Begin
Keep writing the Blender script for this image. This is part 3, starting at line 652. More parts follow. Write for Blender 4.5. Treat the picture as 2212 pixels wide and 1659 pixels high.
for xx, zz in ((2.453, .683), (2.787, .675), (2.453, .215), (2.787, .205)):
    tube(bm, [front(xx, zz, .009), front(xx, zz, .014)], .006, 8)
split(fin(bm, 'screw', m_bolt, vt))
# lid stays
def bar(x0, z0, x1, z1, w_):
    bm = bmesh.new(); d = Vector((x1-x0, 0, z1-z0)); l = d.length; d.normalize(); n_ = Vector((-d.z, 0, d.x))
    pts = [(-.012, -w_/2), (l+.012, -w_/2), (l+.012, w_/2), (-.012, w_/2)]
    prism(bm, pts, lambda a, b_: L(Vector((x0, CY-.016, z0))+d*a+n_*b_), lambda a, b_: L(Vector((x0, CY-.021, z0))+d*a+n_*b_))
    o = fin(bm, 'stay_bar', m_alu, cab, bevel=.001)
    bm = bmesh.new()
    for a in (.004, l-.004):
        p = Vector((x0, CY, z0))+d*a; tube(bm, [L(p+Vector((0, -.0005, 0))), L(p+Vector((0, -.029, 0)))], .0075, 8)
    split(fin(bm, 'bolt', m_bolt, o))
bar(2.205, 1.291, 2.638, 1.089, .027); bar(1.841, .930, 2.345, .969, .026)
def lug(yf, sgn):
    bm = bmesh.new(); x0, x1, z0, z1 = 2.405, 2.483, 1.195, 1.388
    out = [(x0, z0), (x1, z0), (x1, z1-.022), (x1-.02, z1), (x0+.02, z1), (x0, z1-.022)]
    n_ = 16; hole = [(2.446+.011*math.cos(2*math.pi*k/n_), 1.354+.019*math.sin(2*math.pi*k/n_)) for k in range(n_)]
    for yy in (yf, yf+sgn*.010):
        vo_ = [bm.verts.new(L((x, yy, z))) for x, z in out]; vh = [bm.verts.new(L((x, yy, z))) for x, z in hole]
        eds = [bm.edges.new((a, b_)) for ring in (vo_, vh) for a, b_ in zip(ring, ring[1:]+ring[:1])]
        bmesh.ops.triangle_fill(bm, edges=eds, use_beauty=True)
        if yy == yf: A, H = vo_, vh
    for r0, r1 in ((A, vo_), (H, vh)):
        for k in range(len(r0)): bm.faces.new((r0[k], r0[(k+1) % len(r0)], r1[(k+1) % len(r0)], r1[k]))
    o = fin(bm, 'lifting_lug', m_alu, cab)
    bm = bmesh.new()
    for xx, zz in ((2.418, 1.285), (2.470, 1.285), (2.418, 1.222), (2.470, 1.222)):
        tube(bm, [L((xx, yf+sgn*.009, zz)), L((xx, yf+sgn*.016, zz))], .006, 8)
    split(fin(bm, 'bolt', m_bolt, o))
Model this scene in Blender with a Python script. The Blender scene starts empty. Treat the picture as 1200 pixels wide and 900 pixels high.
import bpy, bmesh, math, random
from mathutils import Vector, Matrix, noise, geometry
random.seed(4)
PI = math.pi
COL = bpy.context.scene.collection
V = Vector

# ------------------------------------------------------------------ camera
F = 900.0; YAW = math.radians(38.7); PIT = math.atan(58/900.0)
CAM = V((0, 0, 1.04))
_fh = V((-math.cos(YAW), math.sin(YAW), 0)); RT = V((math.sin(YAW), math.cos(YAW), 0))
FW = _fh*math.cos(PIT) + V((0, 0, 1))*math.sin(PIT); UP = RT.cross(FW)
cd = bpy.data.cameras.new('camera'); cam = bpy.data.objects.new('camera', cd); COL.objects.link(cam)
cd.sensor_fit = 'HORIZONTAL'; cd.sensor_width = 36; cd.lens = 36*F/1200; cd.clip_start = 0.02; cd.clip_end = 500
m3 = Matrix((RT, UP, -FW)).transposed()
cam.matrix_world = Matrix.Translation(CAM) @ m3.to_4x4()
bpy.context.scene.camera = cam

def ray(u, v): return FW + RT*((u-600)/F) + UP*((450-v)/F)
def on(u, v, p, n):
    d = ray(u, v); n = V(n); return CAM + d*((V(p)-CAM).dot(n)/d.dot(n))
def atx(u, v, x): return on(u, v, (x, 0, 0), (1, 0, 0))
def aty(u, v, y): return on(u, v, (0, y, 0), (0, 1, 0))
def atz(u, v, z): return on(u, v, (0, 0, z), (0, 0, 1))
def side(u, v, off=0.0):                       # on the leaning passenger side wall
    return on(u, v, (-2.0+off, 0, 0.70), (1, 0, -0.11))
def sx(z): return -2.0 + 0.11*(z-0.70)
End
Print again each line of the listing above, exactly as it appears.

THE ANSWER »
Keep writing the Blender script for this image. This is part 3, starting at line 652. More parts follow. Write for Blender 4.5. Treat the picture as 2212 pixels wide and 1659 pixels high.
for xx, zz in ((2.453, .683), (2.787, .675), (2.453, .215), (2.787, .205)):
    tube(bm, [front(xx, zz, .009), front(xx, zz, .014)], .006, 8)
split(fin(bm, 'screw', m_bolt, vt))
# lid stays
def bar(x0, z0, x1, z1, w_):
    bm = bmesh.new(); d = Vector((x1-x0, 0, z1-z0)); l = d.length; d.normalize(); n_ = Vector((-d.z, 0, d.x))
    pts = [(-.012, -w_/2), (l+.012, -w_/2), (l+.012, w_/2), (-.012, w_/2)]
    prism(bm, pts, lambda a, b_: L(Vector((x0, CY-.016, z0))+d*a+n_*b_), lambda a, b_: L(Vector((x0, CY-.021, z0))+d*a+n_*b_))
    o = fin(bm, 'stay_bar', m_alu, cab, bevel=.001)
    bm = bmesh.new()
    for a in (.004, l-.004):
        p = Vector((x0, CY, z0))+d*a; tube(bm, [L(p+Vector((0, -.0005, 0))), L(p+Vector((0, -.029, 0)))], .0075, 8)
    split(fin(bm, 'bolt', m_bolt, o))
bar(2.205, 1.291, 2.638, 1.089, .027); bar(1.841, .930, 2.345, .969, .026)
def lug(yf, sgn):
    bm = bmesh.new(); x0, x1, z0, z1 = 2.405, 2.483, 1.195, 1.388
    out = [(x0, z0), (x1, z0), (x1, z1-.022), (x1-.02, z1), (x0+.02, z1), (x0, z1-.022)]
    n_ = 16; hole = [(2.446+.011*math.cos(2*math.pi*k/n_), 1.354+.019*math.sin(2*math.pi*k/n_)) for k in range(n_)]
    for yy in (yf, yf+sgn*.010):
        vo_ = [bm.verts.new(L((x, yy, z))) for x, z in out]; vh = [bm.verts.new(L((x, yy, z))) for x, z in hole]
        eds = [bm.edges.new((a, b_)) for ring in (vo_, vh) for a, b_ in zip(ring, ring[1:]+ring[:1])]
        bmesh.ops.triangle_fill(bm, edges=eds, use_beauty=True)
        if yy == yf: A, H = vo_, vh
    for r0, r1 in ((A, vo_), (H, vh)):
        for k in range(len(r0)): bm.faces.new((r0[k], r0[(k+1) % len(r0)], r1[(k+1) % len(r0)], r1[k]))
    o = fin(bm, 'lifting_lug', m_alu, cab)
    bm = bmesh.new()
    for xx, zz in ((2.418, 1.285), (2.470, 1.285), (2.418, 1.222), (2.470, 1.222)):
        tube(bm, [L((xx, yf+sgn*.009, zz)), L((xx, yf+sgn*.016, zz))], .006, 8)
    split(fin(bm, 'bolt', m_bolt, o))
Model this scene in Blender with a Python script. The Blender scene starts empty. Treat the picture as 1200 pixels wide and 900 pixels high.
import bpy, bmesh, math, random
from mathutils import Vector, Matrix, noise, geometry
random.seed(4)
PI = math.pi
COL = bpy.context.scene.collection
V = Vector

# ------------------------------------------------------------------ camera
F = 900.0; YAW = math.radians(38.7); PIT = math.atan(58/900.0)
CAM = V((0, 0, 1.04))
_fh = V((-math.cos(YAW), math.sin(YAW), 0)); RT = V((math.sin(YAW), math.cos(YAW), 0))
FW = _fh*math.cos(PIT) + V((0, 0, 1))*math.sin(PIT); UP = RT.cross(FW)
cd = bpy.data.cameras.new('camera'); cam = bpy.data.objects.new('camera', cd); COL.objects.link(cam)
cd.sensor_fit = 'HORIZONTAL'; cd.sensor_width = 36; cd.lens = 36*F/1200; cd.clip_start = 0.02; cd.clip_end = 500
m3 = Matrix((RT, UP, -FW)).transposed()
cam.matrix_world = Matrix.Translation(CAM) @ m3.to_4x4()
bpy.context.scene.camera = cam

def ray(u, v): return FW + RT*((u-600)/F) + UP*((450-v)/F)
def on(u, v, p, n):
    d = ray(u, v); n = V(n); return CAM + d*((V(p)-CAM).dot(n)/d.dot(n))
def atx(u, v, x): return on(u, v, (x, 0, 0), (1, 0, 0))
def aty(u, v, y): return on(u, v, (0, y, 0), (0, 1, 0))
def atz(u, v, z): return on(u, v, (0, 0, z), (0, 0, 1))
def side(u, v, off=0.0):                       # on the leaning passenger side wall
    return on(u, v, (-2.0+off, 0, 0.70), (1, 0, -0.11))
def sx(z): return -2.0 + 0.11*(z-0.70)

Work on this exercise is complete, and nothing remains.